The Stanford team spent two years designing and building Luminos, a carbon fiber car that can travel up to 70 mph and is powered almost entirely by the sun.

During the race the car averaged between 40 and 55 mph due to overcast skies and rain that often blocked the sunlight.
In addition to the overall design, the students built an original motor for the car.

“Most teams just buy kits as an off the shelf solution to motor design but our team actually developed our own,” said recent Stanford graduate and team director, Wesley Ford.

“We learn a lot from designing and building almost everything on our car and we place a very high value on that,” said Jason Trinidad, an undeclared sophomore who took turns driving the car.

“It may cost us in placing in the race, [but] it does produce exceptional engineers.”

The team has 50 members who pitched in throughout the process, while 16 traveled to Australia. Stanford first participated in the challenge in 1989 and Luminos will be the team’s eleventh entry.

Professors say that students had guidance but no actual participation from faculty or professionals. The race is a chance for students to get their hands dirty and advance alternative energy technology at the same time.

“It’s good that challenge is in the title. It pushes the envelope and now things that weren’t possible before are possible today,” said Stanford lecturer and team advisor Sven Beiker.

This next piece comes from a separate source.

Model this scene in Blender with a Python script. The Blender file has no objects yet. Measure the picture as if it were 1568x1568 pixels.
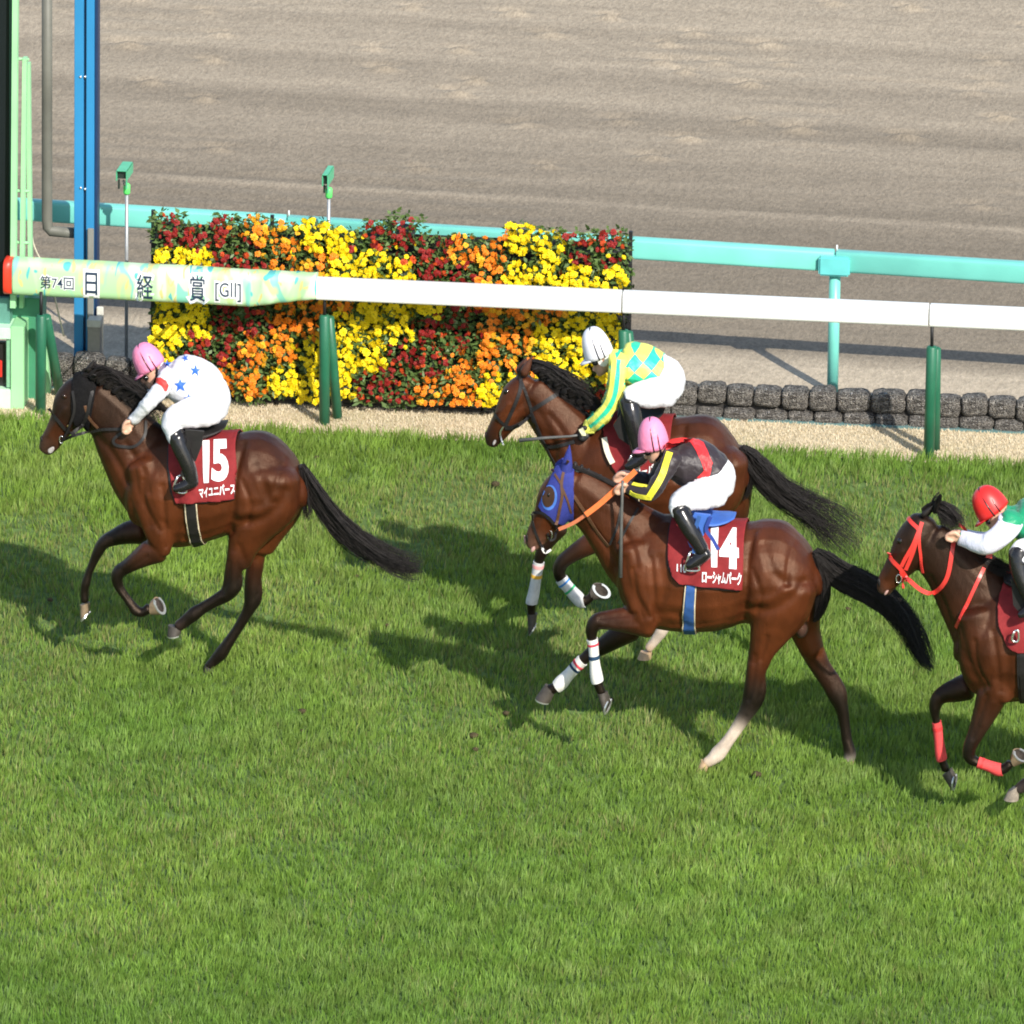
import bpy, bmesh, math, random
import numpy as np
from mathutils import Vector, Matrix
from mathutils.bvhtree import BVHTree

# ------------------------------------------------------------------ camera, sky, sun, exposure
sc = bpy.context.scene
COL = sc.collection
FPX, DIST, HALF = 18800.0, 80.0, 784.0          # focal length in photo pixels, metres to the aim point, half the photo
PITCH, YAW, ROLL = math.radians(18), math.radians(6.3), 0.013
SUN = (-0.75, 1.15, -1.0)                        # the way the sunlight travels
fwd = np.array([-math.sin(YAW) * math.cos(PITCH), math.cos(YAW) * math.cos(PITCH), -math.sin(PITCH)])
_r0 = np.array([math.cos(YAW), math.sin(YAW), 0.0])
_u0 = np.cross(_r0, fwd)
CR = math.cos(ROLL) * _r0 + math.sin(ROLL) * _u0
CU = -math.sin(ROLL) * _r0 + math.cos(ROLL) * _u0
CPOS = -DIST * fwd
cam = bpy.data.cameras.new('camera')
cam.sensor_width = 36.0
cam.lens = 36.0 * FPX / (2 * HALF)
cam.clip_start, cam.clip_end = 1.0, 2000.0
camo = bpy.data.objects.new('camera', cam)
COL.objects.link(camo)
camo.matrix_world = Matrix(((CR[0], CU[0], -fwd[0], CPOS[0]), (CR[1], CU[1], -fwd[1], CPOS[1]),
                            (CR[2], CU[2], -fwd[2], CPOS[2]), (0, 0, 0, 1)))
sc.camera = camo

sd = Vector(SUN).normalized()
world = bpy.data.worlds.new('World')
sc.world = world
world.use_nodes = True
wn = world.node_tree
for n in list(wn.nodes):
    wn.nodes.remove(n)
sky = wn.nodes.new('ShaderNodeTexSky')
sky.sky_type = 'NISHITA'
sky.sun_disc = False
sky.sun_elevation = math.asin(-sd.z)
sky.sun_rotation = math.atan2(-sd.x, -sd.y)
bg = wn.nodes.new('ShaderNodeBackground')
bg.inputs[1].default_value = 0.15
wo = wn.nodes.new('ShaderNodeOutputWorld')
wn.links.new(sky.outputs[0], bg.inputs[0])
wn.links.new(bg.outputs[0], wo.inputs[0])
sl = bpy.data.lights.new('sun', 'SUN')
sl.energy = 4.4
sl.angle = math.radians(0.55)
sl.color = (1.0, 0.94, 0.84)
so = bpy.data.objects.new('sun', sl)
COL.objects.link(so)
so.rotation_euler = sd.to_track_quat('-Z', 'Y').to_euler()
sc.view_settings.view_transform = 'Standard'
sc.view_settings.look = 'None'
sc.view_settings.gamma = 1
sc.view_settings.exposure = 0.47
sc.render.film_transparent = False
sc.cycles.filter_width = 1.9                     # the photograph is a little soft
sc.cycles.max_bounces = 6
sc.cycles.transparent_max_bounces = 4

# ------------------------------------------------------------------ photo pixel <-> world
def ray(px, py):
    return fwd * FPX + CR * (px - HALF) + CU * (HALF - py)
def G(px, py, z=0.0):                            # the point at height z seen at a photo pixel
    d = ray(px, py)
    return CPOS + d * ((z - CPOS[2]) / d[2])
def U(px, py, y):                                # the point at depth y seen at a photo pixel
    d = ray(px, py)
    return CPOS + d * ((y - CPOS[1]) / d[1])
def PX(v):                                       # world points -> photo pixels
    q = np.asarray(v) - CPOS
    z = q @ fwd
    return np.stack([HALF + FPX * (q @ CR) / z, HALF - FPX * (q @ CU) / z], -1)
SINP, TANP = math.sin(PITCH), math.tan(PITCH)
RNG = np.random.default_rng(7)
random.seed(7)

# ------------------------------------------------------------------ materials
MATS = {}
def nodes(name):
    m = bpy.data.materials.new(name)
    m.use_nodes = True
    t = m.node_tree
    return m, t, t.nodes['Principled BSDF']
def mat(name, col, rough=0.5, spec=0.5, var=0.12, scale=30.0, bump=0.0, bscale=200.0, metal=0.0, coat=0.0, attr=None, sheen=0.0):
    """plain procedural material: a base colour broken up by noise, optional fine relief"""
    if name in MATS:
        return MATS[name]
    m, t, b = nodes(name)
    b.inputs['Roughness'].default_value = rough
    b.inputs['Specular IOR Level'].default_value = spec
    b.inputs['Metallic'].default_value = metal
    b.inputs['Coat Weight'].default_value = coat
    b.inputs['Sheen Weight'].default_value = sheen
    tc = t.nodes.new('ShaderNodeTexCoord')
    nz = t.nodes.new('ShaderNodeTexNoise')
    nz.inputs['Scale'].default_value = scale
    nz.inputs['Detail'].default_value = 5
    t.links.new(tc.outputs['Object'], nz.inputs['Vector'])
    hs = t.nodes.new('ShaderNodeMapRange')
    hs.inputs['From Min'].default_value, hs.inputs['From Max'].default_value = 0.3, 0.7
    hs.inputs['To Min'].default_value, hs.inputs['To Max'].default_value = 1 - var, 1 + var
    t.links.new(nz.outputs[0], hs.inputs[0])
    mul = t.nodes.new('ShaderNodeVectorMath')
    mul.operation = 'SCALE'
    t.links.new(hs.outputs[0], mul.inputs['Scale'])
    if attr:
        at = t.nodes.new('ShaderNodeAttribute')
        at.attribute_name = attr
        t.links.new(at.outputs['Color'], mul.inputs[0])
    else:
        mul.inputs[0].default_value = col
    t.links.new(mul.outputs[0], b.inputs['Base Color'])
    if bump:
        n2 = t.nodes.new('ShaderNodeTexNoise')
        n2.inputs['Scale'].default_value = bscale
        n2.inputs['Detail'].default_value = 3
        t.links.new(tc.outputs['Object'], n2.inputs['Vector'])
        bp = t.nodes.new('ShaderNodeBump')
        bp.inputs['Strength'].default_value = bump
        bp.inputs['Distance'].default_value = 0.01
        t.links.new(n2.outputs[0], bp.inputs['Height'])
        t.links.new(bp.outputs[0], b.inputs['Normal'])
    MATS[name] = m
    return m

# ------------------------------------------------------------------ objects
def mesh_from(verts, faces, name='mesh', smooth=True):
    me = bpy.data.meshes.new(name)
    me.from_pydata([tuple(map(float, v)) for v in verts], [], faces)
    me.validate()
    me.update()
    if smooth:
        me.polygons.foreach_set('use_smooth', [True] * len(me.polygons))
    return me
def obj(name, me, m=None, parent=None):
    o = bpy.data.objects.new(name, me)
    COL.objects.link(o)
    if m is not None and me is not None:
        if len(me.materials) == 0:
            me.materials.append(m)
    if parent is not None:
        o.parent = parent
        if parent.type == 'EMPTY':
            o.matrix_parent_inverse = Matrix.Translation(-parent.location)
    return o
def tag(o, label=None, cat=None, group=None, kind=None):
    for k, v in (('label', label), ('category', cat), ('group', group), ('kind', kind)):
        if v:
            o[k] = v
    return o
def thing(name, loc, label, cat, group=None):
    o = bpy.data.objects.new(name, None)
    COL.objects.link(o)
    o.location = [float(a) for a in loc]
    o.empty_display_size = 0.1
    return tag(o, label, cat, group)

# ------------------------------------------------------------------ shapes
class MB:
    """collects vertices and faces of one mesh"""
    def __init__(s):
        s.v, s.f = [], []
    def add(s, verts, faces):
        k = len(s.v)
        s.v += [tuple(map(float, a)) for a in verts]
        s.f += [tuple(i + k for i in f) for f in faces]
        return s
    def box(s, lo, hi, bev=0.0):
        x0, y0, z0 = lo
        x1, y1, z1 = hi
        if bev <= 0:
            v = [(x, y, z) for z in (z0, z1) for y in (y0, y1) for x in (x0, x1)]
            return s.add(v, [(0, 2, 3, 1), (4, 5, 7, 6), (0, 1, 5, 4), (2, 6, 7, 3), (0, 4, 6, 2), (1, 3, 7, 5)])
        bm = bmesh.new()
        bmesh.ops.create_cube(bm, size=1)
        for q in bm.verts:
            q.co = ((q.co.x + .5) * (x1 - x0) + x0, (q.co.y + .5) * (y1 - y0) + y0, (q.co.z + .5) * (z1 - z0) + z0)
        bmesh.ops.bevel(bm, geom=list(bm.edges), offset=bev, segments=2, affect='EDGES')
        bm.verts.index_update()
        s.add([q.co for q in bm.verts], [[q.index for q in f.verts] for f in bm.faces])
        bm.free()
        return s
    def tube(s, pts, r, n=12, cap=True):
        pts = [np.asarray(p, float) for p in pts]
        rr = r if hasattr(r, '__len__') else [r] * len(pts)
        rings = []
        ref = None
        for i, p in enumerate(pts):
            t = pts[min(i + 1, len(pts) - 1)] - pts[max(i - 1, 0)]
            t = t / np.linalg.norm(t)
            if ref is None:
                a = np.cross(t, (0, 0, 1)) if abs(t[2]) < .9 else np.cross(t, (0, 1, 0))
            else:
                a = ref - t * (ref @ t)
            a = a / np.linalg.norm(a)
            ref = a
            b = np.cross(t, a)
            rings.append([p + rr[i] * (math.cos(k * 2 * math.pi / n) * a + math.sin(k * 2 * math.pi / n) * b) for k in range(n)])
        return s.rings(rings, cap)
    def rings(s, rings, cap=True):
        n = len(rings[0])
        v = [q for r in rings for q in r]
        f = [(i * n + k, i * n + (k + 1) % n, (i + 1) * n + (k + 1) % n, (i + 1) * n + k) for i in range(len(rings) - 1) for k in range(n)]
        if cap:
            f.append(tuple(range(n))[::-1])
            f.append(tuple((len(rings) - 1) * n + k for k in range(n)))
        return s.add(v, f)
    def build(s, name, m, parent=None, smooth=True):
        me = mesh_from(s.v, s.f, name, smooth)
        o = obj(name, me, m, parent)
        return o
def auto_smooth(o, ang=40):
    me = o.data
    bm = bmesh.new()
    bm.from_mesh(me)
    bmesh.ops.recalc_face_normals(bm, faces=bm.faces)
    for e in bm.edges:
        if len(e.link_faces) == 2 and e.calc_face_angle(0) > math.radians(ang):
            e.smooth = False
    bm.to_mesh(me)
    bm.free()
    return o
def vnoise(x, y, scale, seed):
    g = np.random.default_rng(seed).random((128, 128))
    u, v = np.asarray(x) * scale, np.asarray(y) * scale
    i, j = np.floor(u).astype(int), np.floor(v).astype(int)
    a, b = u - i, v - j
    a, b = a * a * (3 - 2 * a), b * b * (3 - 2 * b)
    q = lambda p, r: g[p % 128, r % 128]
    return (q(i, j) * (1 - a) + q(i + 1, j) * a) * (1 - b) + (q(i, j + 1) * (1 - a) + q(i + 1, j + 1) * a) * b
def fbm(x, y, scale, seed, o=3):
    return sum(vnoise(x, y, scale * 2 ** k, seed + k) / 2 ** k for k in range(o)) / (2 - 2 ** (1 - o))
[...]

Stanford students stand behind their design Luminos which can reach speeds of 70 mph. Photo: Mark Shwartz
Stanford students stand behind their car (Luminos) which can reach speeds of 70 mph. Photo: Mark Shwartz

Each day, the cars travel as far as they can until 5 pm to avoid fender-benders with kangaroos that cross the road at night. The blazing sun, although necessary to power the car, provides other challenges.

“The Outback is hot, lotta flies, not very comfortable place to be when you’re driving,” Ford said. Students on the solar team put in four-hour shifts driving in 90 degree weather, jammed in their single passenger car.

“They will probably come to a sense of, ‘Oh, you know what, a car that actually has air conditioning or a nice stereo or something like that, that makes a lot of sense,'” said Beiker.

This year the race encouraged more practical or useful designs that included four wheels and a roomier inside; previous vehicles had two wheels and barely enough room for the driver.